• WRITTEN EXERCISE: Set down every entry word for word. Omit the pictures.

• PROVIDED RECORDS:
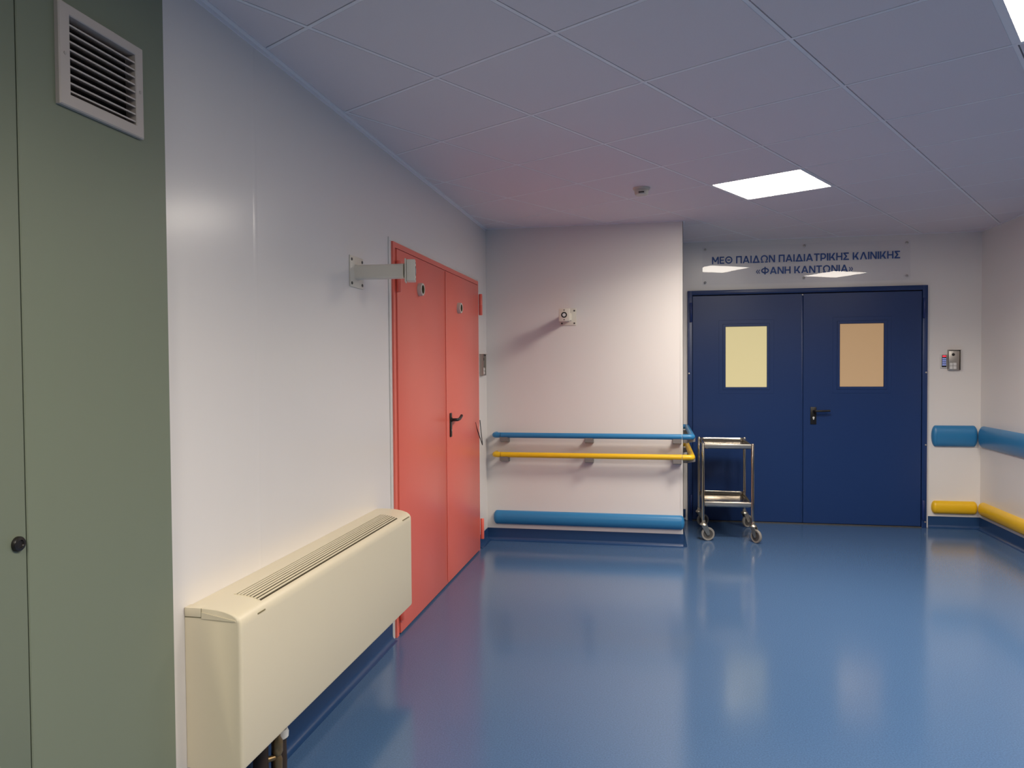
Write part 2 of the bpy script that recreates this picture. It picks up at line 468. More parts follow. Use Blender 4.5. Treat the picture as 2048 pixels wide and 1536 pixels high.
for (bx, bz) in ((X1 + 0.012, 1.40), (X2 - 0.012, 1.40), (X2 - 0.012, 0.75), (X1 + 0.012, 0.75), (X2 - 0.012, 0.055), (XS - 0.004, 2.121)):
    mb = MB(); yb_ = YD - (0.03 if abs(bx - XS) > 0.1 else 0.024)
    mb.lathe((bx, yb_, bz), (0, -1, 0), [(0.008, 0), (0.007, 0.004), (0, 0.006)], 14); obj('bolt_cap', mb, 'steelb', t2)
hx = 2.842
mb = MB(); mb.box(hx - 0.026, hx + 0.026, YD - 0.029, YD - 0.02, 0.928, 1.088, 0.004); obj('handle_plate', mb, 'black', br)
mb = MB()
mb.tube(fillet([(hx + 0.003, YD - 0.024, 1.052), (hx + 0.003, YD - 0.075, 1.052), (hx + 0.06, YD - 0.078, 1.053), (hx + 0.135, YD - 0.072, 1.056)], 0.02), 0.0095, 12)
obj('handle', mb, 'black', br)
mb = MB(); mb.lathe((hx + 0.001, YD - 0.029, 0.99), (0, -1, 0), [(0.009, 0), (0.009, 0.003), (0, 0.003)], 16); obj('keyhole', mb, 'casing', br)
mb = MB(); mb.box(hx - 0.004, hx + 0.006, YD - 0.032, YD - 0.028, 0.972, 0.984, 0.001); obj('key_slot', mb, 'casing', br)

# ================================================================== GREEN CUPBOARD
GXF = 0.04
cb = thing('wall_cupboard', (0, 0.9, 0), 'tall grey-green built-in cupboard at the left edge with vent grille', 'cupboard')
mb = MB(); mb.box(0.0, 0.018, -1.6, 1.898, 0.0, H - 0.002); obj('carcass', mb, 'gap', cb)
VY0, VY1, VZ0, VZ1 = 1.54, 1.766, 2.131, 2.316
mb = MB()
rg = lambda y0, y1, z0, z1, x: [V((x, y0, z0)), V((x, y1, z0)), V((x, y1, z1)), V((x, y0, z1))]
mb.loft([rg(VY0 - .004, VY1 + .004, VZ0 - .004, VZ1 + .004, 0.019), rg(VY0 - .004, VY1 + .004, VZ0 - .004, VZ1 + .004, GXF),
         rg(1.4035, 1.8985, 0.022, H - 0.012, GXF), rg(1.4015, 1.9, 0.02, H - 0.01, GXF - 0.002), rg(1.4015, 1.9, 0.02, H - 0.01, 0.019), rg(VY0 - .004, VY1 + .004, VZ0 - .004, VZ1 + .004, 0.019)], caps=False, smooth=False)
obj('door_panel', mb, 'green', cb)
mb = MB(); mb.box(0.019, GXF, 0.45, 1.3975, 0.02, H - 0.01, 0.002); dp = obj('door_panel', mb, 'green', cb)
mb = MB(); mb.box(0.019, GXF, -1.6, 0.446, 0.02, H - 0.01, 0.002); obj('door_panel', mb, 'green', cb)
mb = MB()
mb.lathe((GXF, 1.374, 1.105), (1, 0, 0), [(0.0165, 0), (0.0165, 0.005), (0.0145, 0.008), (0.009, 0.009), (0.0075, 0.006), (0, 0.006)], 28)
lk = obj('lock', mb, 'black', dp)
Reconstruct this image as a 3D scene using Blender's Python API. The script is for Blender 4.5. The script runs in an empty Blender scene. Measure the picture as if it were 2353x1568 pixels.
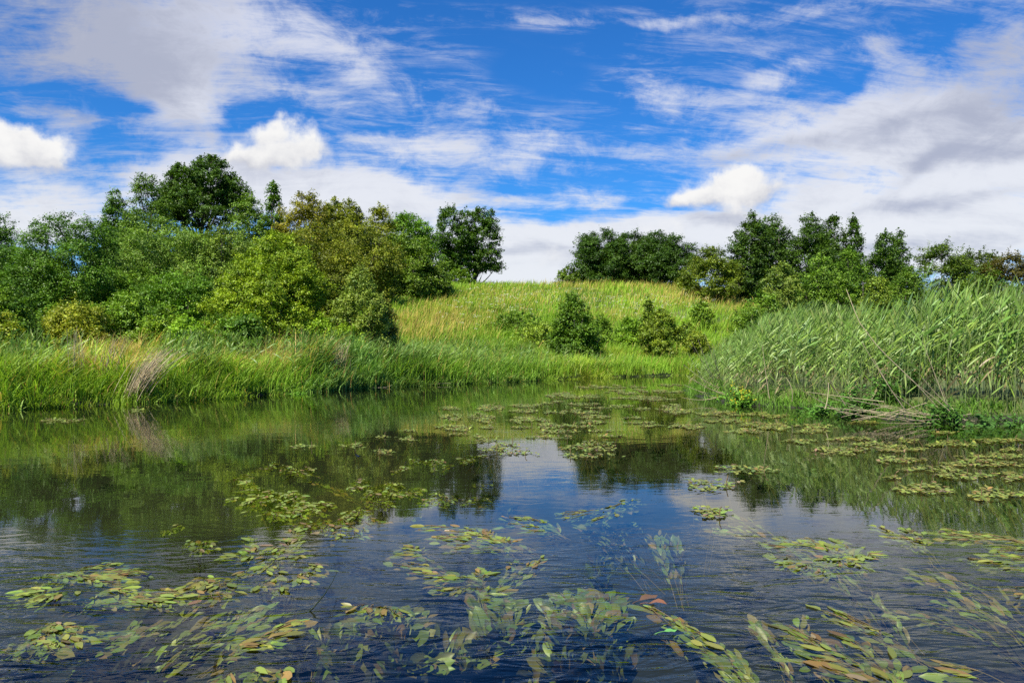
import bpy, math
import numpy as np
R = math.radians
C = bpy.context.scene.collection
scene = bpy.context.scene

# ------------------------------------------------------------------ camera
F, CX, VH, CH = 1832.0, 1176.0, 800.0, 1.1      # focal length, centre, horizon (units of a 2352 wide photo), eye height
cam_d = bpy.data.cameras.new('camera'); cam = bpy.data.objects.new('camera', cam_d); C.objects.link(cam)
cam.location = (0, 0, CH); cam.rotation_euler = (R(90), 0, 0)
cam_d.sensor_width = 36.0; cam_d.lens = 36.0 * F / 2352.0
cam_d.shift_y = 16.0 / 2352.0
cam_d.clip_start = 0.05; cam_d.clip_end = 6000
scene.camera = cam
scene.view_settings.view_transform = 'Standard'; scene.view_settings.look = 'None'
scene.view_settings.exposure = 0.85; scene.view_settings.gamma = 1.0
scene.render.engine = 'CYCLES'; scene.cycles.use_denoising = False
scene.cycles.max_bounces = 8; scene.cycles.diffuse_bounces = 3; scene.cycles.glossy_bounces = 3
scene.cycles.transparent_max_bounces = 12; scene.cycles.transmission_bounces = 4
scene.cycles.sample_clamp_indirect = 6.0
scene.cycles.caustics_reflective = False; scene.cycles.caustics_refractive = False

# ------------------------------------------------------------------ light
SUN_EL, SUN_AZ = 52.0, 214.0                     # azimuth clockwise from +Y: behind the camera, a little to the left
sd = bpy.data.lights.new('sun', 'SUN'); sd.energy = 5.0; sd.angle = R(0.53); sd.color = (1.0, 0.95, 0.86)
sun = bpy.data.objects.new('sun', sd); C.objects.link(sun)
sun.rotation_euler = (R(90 - SUN_EL), 0, R(180 - SUN_AZ))
sun.location = (-20, -40, 60)

# ------------------------------------------------------------------ shader node helpers
class S:
    """A shader socket with arithmetic."""
    def __init__(s, nt, sock): s.nt, s.k = nt, sock
    def _m(s, op, *a, clamp=False):
        n = s.nt.nodes.new('ShaderNodeMath'); n.operation = op; n.use_clamp = clamp
        for i, v in enumerate((s,) + a):
            if isinstance(v, S): s.nt.links.new(v.k, n.inputs[i])
            else: n.inputs[i].default_value = v
        return S(s.nt, n.outputs[0])
    def __add__(s, o): return s._m('ADD', o)
    __radd__ = __add__
    def __mul__(s, o): return s._m('MULTIPLY', o)
    __rmul__ = __mul__
    def __sub__(s, o): return s._m('SUBTRACT', o)
    def __rsub__(s, o): return (s * -1.0) + o
    def __truediv__(s, o): return s._m('DIVIDE', o)
    def f(s, op, *a, clamp=False): return s._m(op, *a, clamp=clamp)
    def clamp(s): return s._m('ADD', 0.0, clamp=True)
    def smooth(s, a, b):
        n = s.nt.nodes.new('ShaderNodeMapRange'); n.interpolation_type = 'SMOOTHSTEP'
        s.nt.links.new(s.k, n.inputs[0]); n.inputs[1].default_value = a; n.inputs[2].default_value = b
        return S(s.nt, n.outputs[0])
def vec(nt, x, y, z=0.0):
    n = nt.nodes.new('ShaderNodeCombineXYZ')
    for i, v in enumerate((x, y, z)):
        if isinstance(v, S): nt.links.new(v.k, n.inputs[i])
        else: n.inputs[i].default_value = v
    return n.outputs[0]
def noise(nt, v, scale, detail=6.0, rough=0.55, dist=0.0, out='Fac'):
    n = nt.nodes.new('ShaderNodeTexNoise'); n.inputs['Scale'].default_value = scale
    n.inputs['Detail'].default_value = detail; n.inputs['Roughness'].default_value = rough
    n.inputs['Distortion'].default_value = dist
    if v is not None: nt.links.new(v, n.inputs['Vector'])
    return S(nt, n.outputs[0 if out == 'Fac' else 1])
def mixc(nt, fac, a, b, blend='MIX'):
    n = nt.nodes.new('ShaderNodeMix'); n.data_type = 'RGBA'; n.blend_type = blend
    for sock, v in ((n.inputs[0], fac), (n.inputs[6], a), (n.inputs[7], b)):
        if isinstance(v, S): nt.links.new(v.k, sock)
        elif isinstance(v, (int, float)): sock.default_value = v
        elif isinstance(v, tuple): sock.default_value = v + (1.0,)
        else: nt.links.new(v, sock)
    return S(nt, n.outputs[2])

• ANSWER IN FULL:
Write part 2 of the bpy script that recreates this picture. It picks up at line 468. More parts follow. Use Blender 4.5. Treat the picture as 2048 pixels wide and 1536 pixels high.
for (bx, bz) in ((X1 + 0.012, 1.40), (X2 - 0.012, 1.40), (X2 - 0.012, 0.75), (X1 + 0.012, 0.75), (X2 - 0.012, 0.055), (XS - 0.004, 2.121)):
    mb = MB(); yb_ = YD - (0.03 if abs(bx - XS) > 0.1 else 0.024)
    mb.lathe((bx, yb_, bz), (0, -1, 0), [(0.008, 0), (0.007, 0.004), (0, 0.006)], 14); obj('bolt_cap', mb, 'steelb', t2)
hx = 2.842
mb = MB(); mb.box(hx - 0.026, hx + 0.026, YD - 0.029, YD - 0.02, 0.928, 1.088, 0.004); obj('handle_plate', mb, 'black', br)
mb = MB()
mb.tube(fillet([(hx + 0.003, YD - 0.024, 1.052), (hx + 0.003, YD - 0.075, 1.052), (hx + 0.06, YD - 0.078, 1.053), (hx + 0.135, YD - 0.072, 1.056)], 0.02), 0.0095, 12)
obj('handle', mb, 'black', br)
mb = MB(); mb.lathe((hx + 0.001, YD - 0.029, 0.99), (0, -1, 0), [(0.009, 0), (0.009, 0.003), (0, 0.003)], 16); obj('keyhole', mb, 'casing', br)
mb = MB(); mb.box(hx - 0.004, hx + 0.006, YD - 0.032, YD - 0.028, 0.972, 0.984, 0.001); obj('key_slot', mb, 'casing', br)

# ================================================================== GREEN CUPBOARD
GXF = 0.04
cb = thing('wall_cupboard', (0, 0.9, 0), 'tall grey-green built-in cupboard at the left edge with vent grille', 'cupboard')
mb = MB(); mb.box(0.0, 0.018, -1.6, 1.898, 0.0, H - 0.002); obj('carcass', mb, 'gap', cb)
VY0, VY1, VZ0, VZ1 = 1.54, 1.766, 2.131, 2.316
mb = MB()
rg = lambda y0, y1, z0, z1, x: [V((x, y0, z0)), V((x, y1, z0)), V((x, y1, z1)), V((x, y0, z1))]
mb.loft([rg(VY0 - .004, VY1 + .004, VZ0 - .004, VZ1 + .004, 0.019), rg(VY0 - .004, VY1 + .004, VZ0 - .004, VZ1 + .004, GXF),
         rg(1.4035, 1.8985, 0.022, H - 0.012, GXF), rg(1.4015, 1.9, 0.02, H - 0.01, GXF - 0.002), rg(1.4015, 1.9, 0.02, H - 0.01, 0.019), rg(VY0 - .004, VY1 + .004, VZ0 - .004, VZ1 + .004, 0.019)], caps=False, smooth=False)
obj('door_panel', mb, 'green', cb)
mb = MB(); mb.box(0.019, GXF, 0.45, 1.3975, 0.02, H - 0.01, 0.002); dp = obj('door_panel', mb, 'green', cb)
mb = MB(); mb.box(0.019, GXF, -1.6, 0.446, 0.02, H - 0.01, 0.002); obj('door_panel', mb, 'green', cb)
mb = MB()
mb.lathe((GXF, 1.374, 1.105), (1, 0, 0), [(0.0165, 0), (0.0165, 0.005), (0.0145, 0.008), (0.009, 0.009), (0.0075, 0.006), (0, 0.006)], 28)
lk = obj('lock', mb, 'black', dp)
Reconstruct this image as a 3D scene using Blender's Python API. The script is for Blender 4.5. The script runs in an empty Blender scene. Measure the picture as if it were 2353x1568 pixels.
import bpy, math
import numpy as np
R = math.radians
C = bpy.context.scene.collection
scene = bpy.context.scene

# ------------------------------------------------------------------ camera
F, CX, VH, CH = 1832.0, 1176.0, 800.0, 1.1      # focal length, centre, horizon (units of a 2352 wide photo), eye height
cam_d = bpy.data.cameras.new('camera'); cam = bpy.data.objects.new('camera', cam_d); C.objects.link(cam)
cam.location = (0, 0, CH); cam.rotation_euler = (R(90), 0, 0)
cam_d.sensor_width = 36.0; cam_d.lens = 36.0 * F / 2352.0
cam_d.shift_y = 16.0 / 2352.0
cam_d.clip_start = 0.05; cam_d.clip_end = 6000
scene.camera = cam
scene.view_settings.view_transform = 'Standard'; scene.view_settings.look = 'None'
scene.view_settings.exposure = 0.85; scene.view_settings.gamma = 1.0
scene.render.engine = 'CYCLES'; scene.cycles.use_denoising = False
scene.cycles.max_bounces = 8; scene.cycles.diffuse_bounces = 3; scene.cycles.glossy_bounces = 3
scene.cycles.transparent_max_bounces = 12; scene.cycles.transmission_bounces = 4
scene.cycles.sample_clamp_indirect = 6.0
scene.cycles.caustics_reflective = False; scene.cycles.caustics_refractive = False

# ------------------------------------------------------------------ light
SUN_EL, SUN_AZ = 52.0, 214.0                     # azimuth clockwise from +Y: behind the camera, a little to the left
sd = bpy.data.lights.new('sun', 'SUN'); sd.energy = 5.0; sd.angle = R(0.53); sd.color = (1.0, 0.95, 0.86)
sun = bpy.data.objects.new('sun', sd); C.objects.link(sun)
sun.rotation_euler = (R(90 - SUN_EL), 0, R(180 - SUN_AZ))
sun.location = (-20, -40, 60)

# ------------------------------------------------------------------ shader node helpers
class S:
    """A shader socket with arithmetic."""
    def __init__(s, nt, sock): s.nt, s.k = nt, sock
    def _m(s, op, *a, clamp=False):
        n = s.nt.nodes.new('ShaderNodeMath'); n.operation = op; n.use_clamp = clamp
        for i, v in enumerate((s,) + a):
            if isinstance(v, S): s.nt.links.new(v.k, n.inputs[i])
            else: n.inputs[i].default_value = v
        return S(s.nt, n.outputs[0])
    def __add__(s, o): return s._m('ADD', o)
    __radd__ = __add__
    def __mul__(s, o): return s._m('MULTIPLY', o)
    __rmul__ = __mul__
    def __sub__(s, o): return s._m('SUBTRACT', o)
    def __rsub__(s, o): return (s * -1.0) + o
    def __truediv__(s, o): return s._m('DIVIDE', o)
    def f(s, op, *a, clamp=False): return s._m(op, *a, clamp=clamp)
    def clamp(s): return s._m('ADD', 0.0, clamp=True)
    def smooth(s, a, b):
        n = s.nt.nodes.new('ShaderNodeMapRange'); n.interpolation_type = 'SMOOTHSTEP'
        s.nt.links.new(s.k, n.inputs[0]); n.inputs[1].default_value = a; n.inputs[2].default_value = b
        return S(s.nt, n.outputs[0])
def vec(nt, x, y, z=0.0):
    n = nt.nodes.new('ShaderNodeCombineXYZ')
    for i, v in enumerate((x, y, z)):
        if isinstance(v, S): nt.links.new(v.k, n.inputs[i])
        else: n.inputs[i].default_value = v
    return n.outputs[0]
def noise(nt, v, scale, detail=6.0, rough=0.55, dist=0.0, out='Fac'):
    n = nt.nodes.new('ShaderNodeTexNoise'); n.inputs['Scale'].default_value = scale
    n.inputs['Detail'].default_value = detail; n.inputs['Roughness'].default_value = rough
    n.inputs['Distortion'].default_value = dist
    if v is not None: nt.links.new(v, n.inputs['Vector'])
    return S(nt, n.outputs[0 if out == 'Fac' else 1])
def mixc(nt, fac, a, b, blend='MIX'):
    n = nt.nodes.new('ShaderNodeMix'); n.data_type = 'RGBA'; n.blend_type = blend
    for sock, v in ((n.inputs[0], fac), (n.inputs[6], a), (n.inputs[7], b)):
        if isinstance(v, S): nt.links.new(v.k, sock)
        elif isinstance(v, (int, float)): sock.default_value = v
        elif isinstance(v, tuple): sock.default_value = v + (1.0,)
        else: nt.links.new(v, sock)
    return S(nt, n.outputs[2])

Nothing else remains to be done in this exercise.